İstanbul Şehir Plancıları Odası Başkanı Tayfun Kahraman, panelde, “Umut ediyoruz ki kaynak bulunamaz ve bu proje gerçekleştirilemez. Çünkü, İstanbul’un iflası olur” ifadelerini kullandı. 3. Köprü’nün imara açılacak 500 bin dönümlük yeni arazi üzerinden yapılan hesapla 350 milyar dolarlık rant pazarı yaratacağı yönündeki çıkarımı raporlayan odanın başındaki Kahraman’ın Kanal İstanbul için yaptığı yorum ise şöyle oldu: “Rant bir değerdir. Yanlış bir şey değil ama bunu nasıl kullandığınız önemli. İstanbul rantın yanlış kullanılması yüzünden, yakında üst üste yaşadığımız bir yer haline gelecek. Bir kaos kenti olacak. 3. Köprü için yaptığımız gibi bir hesaplama hazırlıyoruz. Şimdiden söyleyebileceğim şudur ki, Kanal İstanbul gerçekleşirse, etrafında oluşacak rantın büyüklüğü 3. Köprü’den çok daha fazla olur. Bu rakam 500 milyar doları bulacaktır.”
‘FİİLİYATA GEÇİNCE DAVA AÇACAĞIZ’
Şehir Plancıları Odası’nın bugüne kadar pek çok projeye dava açtığını hatırlattığımız Kahraman, Kanal İstanbul ile ilgili olarak böyle bir girişimleri bulunup bulunmadığına yönelik olarak da şu açıklamayı yaptı: “Şu an yalnız proje aşamasındaki bir olaydan söz ediyoruz. İş henüz fiiliyata dökülmedi. Ama bu yönde bir girişim olur olmaz biz iptal ve yürütmeyi durdurma yönünde davamızı kesinlikle açacağız.”
‘KAYNAK AZALINCA SUYA % 20 ZAM GELİR’
Panelde moderatörlük görevini üstlenen Jeoloji Mühendisleri Odası İstanbul Şube Başkanı Prof. Dr. Hüseyin Öztürk de projenin iki önemli fiziki yapıyı kestiğine dikkat çekti. Öztürk, “Öngörülen güzergâhlara göre, Kanal İstanbul, Pabuçdere’den gelen büyük su kanalları ve doğalgaz hattını kesiyor. Yani, öyle basit bir proje değil” dedi. Projenin, Terkos Havzası’nı da ortadan ikiye böldüğüne işaret eden Öztürk, “İstanbul’un suyunun yüzde 20 azalacağını söyleyebiliriz. Yüzde 20’lik bu su kaybı, suya da yüzde 20 civarında zam gelmesi anlamına gelecektir. Ayrıca, akıntı nedeniyle kıyılarda tuzlanma öngörülebilir. Marmara Denizi’nin tabanını da çamur örtecektir” diye konuştu.

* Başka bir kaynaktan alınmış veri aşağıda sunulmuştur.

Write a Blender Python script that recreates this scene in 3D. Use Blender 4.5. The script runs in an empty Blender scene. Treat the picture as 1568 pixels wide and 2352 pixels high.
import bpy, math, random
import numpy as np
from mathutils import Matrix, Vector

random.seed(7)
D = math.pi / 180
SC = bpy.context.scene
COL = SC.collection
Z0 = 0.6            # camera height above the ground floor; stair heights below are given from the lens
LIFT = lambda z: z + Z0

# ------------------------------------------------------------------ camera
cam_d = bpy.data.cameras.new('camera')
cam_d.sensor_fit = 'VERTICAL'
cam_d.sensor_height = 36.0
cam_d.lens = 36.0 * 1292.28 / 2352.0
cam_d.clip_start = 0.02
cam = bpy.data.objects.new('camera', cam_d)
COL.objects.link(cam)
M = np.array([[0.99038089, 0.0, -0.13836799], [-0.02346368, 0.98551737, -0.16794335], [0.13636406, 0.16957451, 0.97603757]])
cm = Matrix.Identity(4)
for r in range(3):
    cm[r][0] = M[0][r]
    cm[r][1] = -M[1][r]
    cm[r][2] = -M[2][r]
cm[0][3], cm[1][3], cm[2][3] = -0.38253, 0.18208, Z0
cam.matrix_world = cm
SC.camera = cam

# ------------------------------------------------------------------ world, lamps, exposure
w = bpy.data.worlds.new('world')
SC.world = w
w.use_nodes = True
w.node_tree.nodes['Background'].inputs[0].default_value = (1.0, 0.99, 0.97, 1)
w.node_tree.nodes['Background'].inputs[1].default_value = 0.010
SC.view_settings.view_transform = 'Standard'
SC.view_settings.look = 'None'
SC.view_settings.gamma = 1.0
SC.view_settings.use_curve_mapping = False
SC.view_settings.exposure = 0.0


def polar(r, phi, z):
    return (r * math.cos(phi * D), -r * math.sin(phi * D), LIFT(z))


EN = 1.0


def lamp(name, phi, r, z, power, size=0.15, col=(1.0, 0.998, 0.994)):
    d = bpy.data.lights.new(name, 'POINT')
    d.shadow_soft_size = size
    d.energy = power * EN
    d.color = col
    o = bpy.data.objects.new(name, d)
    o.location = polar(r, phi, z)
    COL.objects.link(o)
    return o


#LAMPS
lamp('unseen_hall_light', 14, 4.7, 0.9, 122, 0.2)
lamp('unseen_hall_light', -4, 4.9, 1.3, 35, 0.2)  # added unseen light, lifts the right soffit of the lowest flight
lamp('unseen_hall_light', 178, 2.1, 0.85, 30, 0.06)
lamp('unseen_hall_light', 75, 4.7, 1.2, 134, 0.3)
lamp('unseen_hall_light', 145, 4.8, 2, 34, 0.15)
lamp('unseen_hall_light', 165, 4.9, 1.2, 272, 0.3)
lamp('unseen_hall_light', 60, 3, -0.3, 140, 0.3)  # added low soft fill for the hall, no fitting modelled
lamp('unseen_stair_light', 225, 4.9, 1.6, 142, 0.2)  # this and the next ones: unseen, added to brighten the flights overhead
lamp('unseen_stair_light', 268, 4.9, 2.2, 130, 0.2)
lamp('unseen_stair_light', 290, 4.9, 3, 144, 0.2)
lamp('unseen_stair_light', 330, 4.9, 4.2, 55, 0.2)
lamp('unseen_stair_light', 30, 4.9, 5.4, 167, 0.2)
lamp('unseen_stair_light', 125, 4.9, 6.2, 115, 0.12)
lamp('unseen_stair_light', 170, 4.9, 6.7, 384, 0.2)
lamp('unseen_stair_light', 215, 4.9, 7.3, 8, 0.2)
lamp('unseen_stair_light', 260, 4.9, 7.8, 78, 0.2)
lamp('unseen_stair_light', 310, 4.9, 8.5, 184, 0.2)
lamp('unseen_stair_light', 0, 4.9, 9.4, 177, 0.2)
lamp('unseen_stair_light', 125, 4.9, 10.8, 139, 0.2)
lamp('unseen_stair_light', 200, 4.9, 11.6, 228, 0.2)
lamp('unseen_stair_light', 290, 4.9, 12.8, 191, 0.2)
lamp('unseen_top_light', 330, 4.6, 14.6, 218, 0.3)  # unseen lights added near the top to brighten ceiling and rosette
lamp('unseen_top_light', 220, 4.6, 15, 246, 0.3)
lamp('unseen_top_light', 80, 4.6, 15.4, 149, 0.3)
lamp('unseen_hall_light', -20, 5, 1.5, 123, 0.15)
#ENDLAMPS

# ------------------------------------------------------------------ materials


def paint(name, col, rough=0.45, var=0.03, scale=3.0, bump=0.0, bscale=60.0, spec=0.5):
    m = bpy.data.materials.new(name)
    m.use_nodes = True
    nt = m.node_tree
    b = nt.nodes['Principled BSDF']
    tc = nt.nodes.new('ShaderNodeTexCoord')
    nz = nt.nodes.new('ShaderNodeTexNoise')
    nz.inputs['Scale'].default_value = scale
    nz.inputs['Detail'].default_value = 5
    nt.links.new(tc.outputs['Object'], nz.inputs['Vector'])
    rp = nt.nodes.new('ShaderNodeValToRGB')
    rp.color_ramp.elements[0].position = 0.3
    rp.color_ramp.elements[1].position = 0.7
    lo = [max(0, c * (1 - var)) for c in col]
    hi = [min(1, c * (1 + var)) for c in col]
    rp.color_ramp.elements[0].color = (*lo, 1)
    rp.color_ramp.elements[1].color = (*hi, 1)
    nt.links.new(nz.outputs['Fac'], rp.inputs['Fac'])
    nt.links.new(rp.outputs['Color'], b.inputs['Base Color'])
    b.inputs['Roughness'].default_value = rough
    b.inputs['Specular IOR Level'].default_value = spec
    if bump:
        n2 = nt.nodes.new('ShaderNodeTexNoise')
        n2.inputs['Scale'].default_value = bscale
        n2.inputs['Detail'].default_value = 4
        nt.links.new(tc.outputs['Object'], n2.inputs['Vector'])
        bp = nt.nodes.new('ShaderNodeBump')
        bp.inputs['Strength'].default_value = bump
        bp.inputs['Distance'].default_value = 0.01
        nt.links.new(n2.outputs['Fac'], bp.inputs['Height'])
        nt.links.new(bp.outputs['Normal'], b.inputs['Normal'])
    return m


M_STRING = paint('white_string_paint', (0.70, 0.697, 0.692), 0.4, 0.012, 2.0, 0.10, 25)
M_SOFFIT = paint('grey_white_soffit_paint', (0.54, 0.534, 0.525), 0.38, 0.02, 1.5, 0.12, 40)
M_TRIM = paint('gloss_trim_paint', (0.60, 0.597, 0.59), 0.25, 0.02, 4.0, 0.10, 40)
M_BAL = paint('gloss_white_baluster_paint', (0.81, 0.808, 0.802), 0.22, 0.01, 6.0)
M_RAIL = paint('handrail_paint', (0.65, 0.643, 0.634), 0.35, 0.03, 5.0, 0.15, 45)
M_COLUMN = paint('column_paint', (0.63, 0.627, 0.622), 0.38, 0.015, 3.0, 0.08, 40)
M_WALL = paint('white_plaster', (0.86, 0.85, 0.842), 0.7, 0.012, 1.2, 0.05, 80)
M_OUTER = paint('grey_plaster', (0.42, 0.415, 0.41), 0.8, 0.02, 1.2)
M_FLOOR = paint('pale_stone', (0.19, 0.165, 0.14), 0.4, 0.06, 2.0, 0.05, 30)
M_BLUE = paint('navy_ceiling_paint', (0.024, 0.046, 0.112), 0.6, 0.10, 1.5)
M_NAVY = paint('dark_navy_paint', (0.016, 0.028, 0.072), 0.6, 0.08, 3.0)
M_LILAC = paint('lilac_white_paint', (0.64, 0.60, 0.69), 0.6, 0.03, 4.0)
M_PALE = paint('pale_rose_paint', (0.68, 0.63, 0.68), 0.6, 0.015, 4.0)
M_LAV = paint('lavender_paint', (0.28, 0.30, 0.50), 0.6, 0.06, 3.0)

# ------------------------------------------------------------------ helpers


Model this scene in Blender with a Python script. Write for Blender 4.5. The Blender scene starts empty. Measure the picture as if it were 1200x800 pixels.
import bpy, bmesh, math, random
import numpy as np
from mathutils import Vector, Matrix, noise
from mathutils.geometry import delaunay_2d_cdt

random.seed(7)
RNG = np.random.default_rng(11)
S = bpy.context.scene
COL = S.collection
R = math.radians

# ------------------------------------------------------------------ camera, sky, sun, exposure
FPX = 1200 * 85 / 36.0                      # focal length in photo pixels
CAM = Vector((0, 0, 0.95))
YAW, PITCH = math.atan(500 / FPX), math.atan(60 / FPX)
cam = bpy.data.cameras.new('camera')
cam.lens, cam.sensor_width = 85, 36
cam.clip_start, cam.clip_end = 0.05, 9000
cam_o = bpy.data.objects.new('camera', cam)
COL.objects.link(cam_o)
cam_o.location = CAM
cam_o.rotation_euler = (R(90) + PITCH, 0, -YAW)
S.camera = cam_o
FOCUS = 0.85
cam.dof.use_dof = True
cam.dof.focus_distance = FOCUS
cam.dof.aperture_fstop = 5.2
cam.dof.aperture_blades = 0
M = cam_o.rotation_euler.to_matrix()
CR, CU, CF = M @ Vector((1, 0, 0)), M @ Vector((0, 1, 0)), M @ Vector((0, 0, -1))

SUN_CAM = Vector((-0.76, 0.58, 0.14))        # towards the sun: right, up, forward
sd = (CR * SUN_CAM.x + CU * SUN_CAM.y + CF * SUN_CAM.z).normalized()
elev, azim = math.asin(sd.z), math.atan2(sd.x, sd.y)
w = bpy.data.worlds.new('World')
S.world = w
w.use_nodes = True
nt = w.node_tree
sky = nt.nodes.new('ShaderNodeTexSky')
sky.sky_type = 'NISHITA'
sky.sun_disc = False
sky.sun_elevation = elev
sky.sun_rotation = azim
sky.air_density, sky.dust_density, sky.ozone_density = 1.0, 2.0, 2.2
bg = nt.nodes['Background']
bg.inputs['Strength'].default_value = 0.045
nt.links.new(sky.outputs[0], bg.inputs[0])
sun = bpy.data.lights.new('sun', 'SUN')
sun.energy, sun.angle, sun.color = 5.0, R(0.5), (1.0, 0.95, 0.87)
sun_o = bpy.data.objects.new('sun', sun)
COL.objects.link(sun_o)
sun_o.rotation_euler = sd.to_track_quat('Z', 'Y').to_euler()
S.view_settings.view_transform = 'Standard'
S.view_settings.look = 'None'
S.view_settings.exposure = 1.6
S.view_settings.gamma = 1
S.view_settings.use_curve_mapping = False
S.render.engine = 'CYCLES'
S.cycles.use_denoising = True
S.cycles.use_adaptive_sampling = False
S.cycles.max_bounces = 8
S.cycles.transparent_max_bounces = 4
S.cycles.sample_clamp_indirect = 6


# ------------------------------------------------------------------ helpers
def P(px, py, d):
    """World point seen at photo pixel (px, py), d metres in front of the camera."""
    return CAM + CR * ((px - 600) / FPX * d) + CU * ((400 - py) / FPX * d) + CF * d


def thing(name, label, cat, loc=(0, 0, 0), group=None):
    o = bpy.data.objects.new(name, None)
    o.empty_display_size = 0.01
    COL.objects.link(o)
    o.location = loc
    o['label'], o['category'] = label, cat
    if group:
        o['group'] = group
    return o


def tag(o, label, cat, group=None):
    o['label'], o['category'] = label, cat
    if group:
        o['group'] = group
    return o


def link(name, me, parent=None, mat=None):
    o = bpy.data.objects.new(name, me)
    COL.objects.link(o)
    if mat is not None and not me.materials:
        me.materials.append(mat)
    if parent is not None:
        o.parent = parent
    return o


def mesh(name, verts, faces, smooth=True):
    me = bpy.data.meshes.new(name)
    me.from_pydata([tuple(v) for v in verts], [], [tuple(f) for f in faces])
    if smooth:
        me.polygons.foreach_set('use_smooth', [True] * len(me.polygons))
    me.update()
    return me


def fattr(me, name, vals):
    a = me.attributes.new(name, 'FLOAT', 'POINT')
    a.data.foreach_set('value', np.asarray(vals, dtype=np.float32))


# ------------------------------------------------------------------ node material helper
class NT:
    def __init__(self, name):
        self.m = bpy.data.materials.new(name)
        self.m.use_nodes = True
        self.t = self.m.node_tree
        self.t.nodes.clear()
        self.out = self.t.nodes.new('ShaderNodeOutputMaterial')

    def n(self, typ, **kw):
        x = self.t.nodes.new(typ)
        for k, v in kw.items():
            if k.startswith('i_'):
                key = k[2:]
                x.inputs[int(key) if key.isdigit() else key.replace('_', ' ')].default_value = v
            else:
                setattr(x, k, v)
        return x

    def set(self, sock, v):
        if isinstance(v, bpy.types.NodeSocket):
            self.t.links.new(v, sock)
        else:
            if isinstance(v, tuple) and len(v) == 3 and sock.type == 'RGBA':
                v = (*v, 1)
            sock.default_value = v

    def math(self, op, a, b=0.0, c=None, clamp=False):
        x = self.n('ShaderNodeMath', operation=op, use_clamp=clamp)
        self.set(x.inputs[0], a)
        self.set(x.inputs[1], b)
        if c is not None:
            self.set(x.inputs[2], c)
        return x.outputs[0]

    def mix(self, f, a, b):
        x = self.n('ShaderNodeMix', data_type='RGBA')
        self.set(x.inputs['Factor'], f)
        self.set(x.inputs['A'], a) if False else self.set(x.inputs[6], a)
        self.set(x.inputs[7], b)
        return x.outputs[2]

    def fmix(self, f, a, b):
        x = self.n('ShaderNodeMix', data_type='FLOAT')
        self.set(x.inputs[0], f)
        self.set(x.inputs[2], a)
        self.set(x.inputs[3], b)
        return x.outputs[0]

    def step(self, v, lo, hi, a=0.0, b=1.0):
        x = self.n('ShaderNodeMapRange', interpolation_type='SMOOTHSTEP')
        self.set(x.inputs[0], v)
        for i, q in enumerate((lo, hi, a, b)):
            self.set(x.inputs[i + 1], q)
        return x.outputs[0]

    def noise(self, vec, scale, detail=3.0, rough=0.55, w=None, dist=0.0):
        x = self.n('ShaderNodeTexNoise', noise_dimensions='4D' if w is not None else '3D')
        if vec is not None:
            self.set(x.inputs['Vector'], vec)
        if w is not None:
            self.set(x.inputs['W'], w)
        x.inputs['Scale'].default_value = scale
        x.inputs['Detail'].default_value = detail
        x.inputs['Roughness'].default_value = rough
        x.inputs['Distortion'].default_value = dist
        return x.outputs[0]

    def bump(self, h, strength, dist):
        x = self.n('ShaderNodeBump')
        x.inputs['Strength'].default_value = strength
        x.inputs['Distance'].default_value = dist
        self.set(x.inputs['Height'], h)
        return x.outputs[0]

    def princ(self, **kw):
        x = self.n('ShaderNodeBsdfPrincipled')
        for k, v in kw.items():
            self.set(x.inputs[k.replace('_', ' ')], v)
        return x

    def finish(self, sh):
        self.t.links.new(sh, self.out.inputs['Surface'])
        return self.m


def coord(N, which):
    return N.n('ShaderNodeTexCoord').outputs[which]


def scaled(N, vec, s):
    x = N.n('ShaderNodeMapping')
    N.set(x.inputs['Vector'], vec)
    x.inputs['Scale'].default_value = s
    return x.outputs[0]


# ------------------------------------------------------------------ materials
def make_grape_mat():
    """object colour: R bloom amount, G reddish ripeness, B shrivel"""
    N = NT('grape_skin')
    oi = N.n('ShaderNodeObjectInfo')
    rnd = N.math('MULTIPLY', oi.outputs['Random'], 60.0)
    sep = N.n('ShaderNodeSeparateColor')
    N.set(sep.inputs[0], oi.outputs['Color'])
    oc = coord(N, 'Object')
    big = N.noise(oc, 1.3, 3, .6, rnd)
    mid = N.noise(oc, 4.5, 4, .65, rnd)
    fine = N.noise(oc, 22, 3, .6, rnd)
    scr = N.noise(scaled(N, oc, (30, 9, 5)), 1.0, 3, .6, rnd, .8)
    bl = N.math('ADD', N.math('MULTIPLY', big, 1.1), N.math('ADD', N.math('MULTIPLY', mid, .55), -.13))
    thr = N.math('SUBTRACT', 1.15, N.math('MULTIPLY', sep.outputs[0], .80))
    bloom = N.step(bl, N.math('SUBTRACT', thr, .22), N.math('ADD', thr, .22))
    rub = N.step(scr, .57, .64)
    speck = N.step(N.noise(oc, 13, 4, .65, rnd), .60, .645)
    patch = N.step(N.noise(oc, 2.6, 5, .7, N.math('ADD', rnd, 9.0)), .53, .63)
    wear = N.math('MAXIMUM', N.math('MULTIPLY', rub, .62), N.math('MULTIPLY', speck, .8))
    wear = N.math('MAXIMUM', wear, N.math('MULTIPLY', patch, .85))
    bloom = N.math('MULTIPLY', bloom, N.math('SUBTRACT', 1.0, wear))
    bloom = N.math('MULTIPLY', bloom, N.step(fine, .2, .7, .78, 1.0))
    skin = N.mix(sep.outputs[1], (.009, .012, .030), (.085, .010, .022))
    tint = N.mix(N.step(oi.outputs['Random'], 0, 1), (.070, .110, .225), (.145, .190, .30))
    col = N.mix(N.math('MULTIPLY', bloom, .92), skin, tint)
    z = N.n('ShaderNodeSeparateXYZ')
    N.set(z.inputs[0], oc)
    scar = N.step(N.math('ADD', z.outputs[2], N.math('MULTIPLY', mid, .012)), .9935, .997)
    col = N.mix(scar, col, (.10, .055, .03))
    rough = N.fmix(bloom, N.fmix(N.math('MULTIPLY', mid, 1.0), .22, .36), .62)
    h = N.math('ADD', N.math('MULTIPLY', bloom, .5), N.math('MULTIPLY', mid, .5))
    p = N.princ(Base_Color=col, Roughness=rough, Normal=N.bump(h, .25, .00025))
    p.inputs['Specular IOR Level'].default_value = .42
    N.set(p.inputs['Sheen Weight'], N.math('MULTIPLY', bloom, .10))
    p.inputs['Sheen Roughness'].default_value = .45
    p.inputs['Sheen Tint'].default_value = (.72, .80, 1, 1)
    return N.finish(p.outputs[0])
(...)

‘Deprem, maliyetini 100 milyar $’a çeker’
Jeofizik Mühendisleri Odası Başkanı ve Türkiye Deprem Vakfı Yönetim Kurulu Üyesi Doç. Dr. Oğuz Gündoğdu da su kaynaklarının zarar görmesi konusuna değindi. Gündoğdu, “Susuzluk geçti; yağış dönemine girdik ama bu bir döngüdür. 10-11 yılda bir olacak. Yine bu dönem gelince, zarar görmüş kaynaklarla ne yaparız?” dedi. Gündoğdu, deprem boyutuna şöyle değindi: “Bu proje yapılacaksa bile, tasarım depremi dediğimiz kavram dikkate alınmalı. 8 ölçeğinde bir depreme dayanıklılık gösterecek şekilde yapılmalı. Tasarım depremini 8’e ayarladığınızda 50 milyar dolar civarında denilen maliyet 100 milyar doları geçecektir. 1999 depreminde zarar gören 3 bin okulun 2 bin 400’ü, hastanelerin çoğu henüz onarılmadı. Önce bu onarımlar yapılmalı. Deprem gündüz olursa ne yaparız?”
‘1 GEMİ 7 SAATTE GEÇER DEMİRLİ BEKLEME BİTMEZ’
Eski Türk Kılavuz Kaptanlar Derneği başkanı Aykut Erol, Boğaz’ı gemi kazaları tehdidinden kurtarmak için yapılacağı açıklanan Kanal İstanbul’un, etrafında planlanan yerleşim için tehdit oluşturacak bir proje olduğuna dikkat çekti. Erol, 150 metre genişliğinde ve 25 metre derinliğinde olacağı açıklanan kanaldan 300 metrelik bir geminin kılavuz kaptan ve römorkörsüz geçemeyeceğini belirterek, “2 saat manevra yapsa, 5 saat de yol alsa, 1 gemi 7 saatte kanalı geçer. 150 metrelik yerden ancak tek gemi geçeceği için denizlerde demirli beklemeler sona ermez” dedi.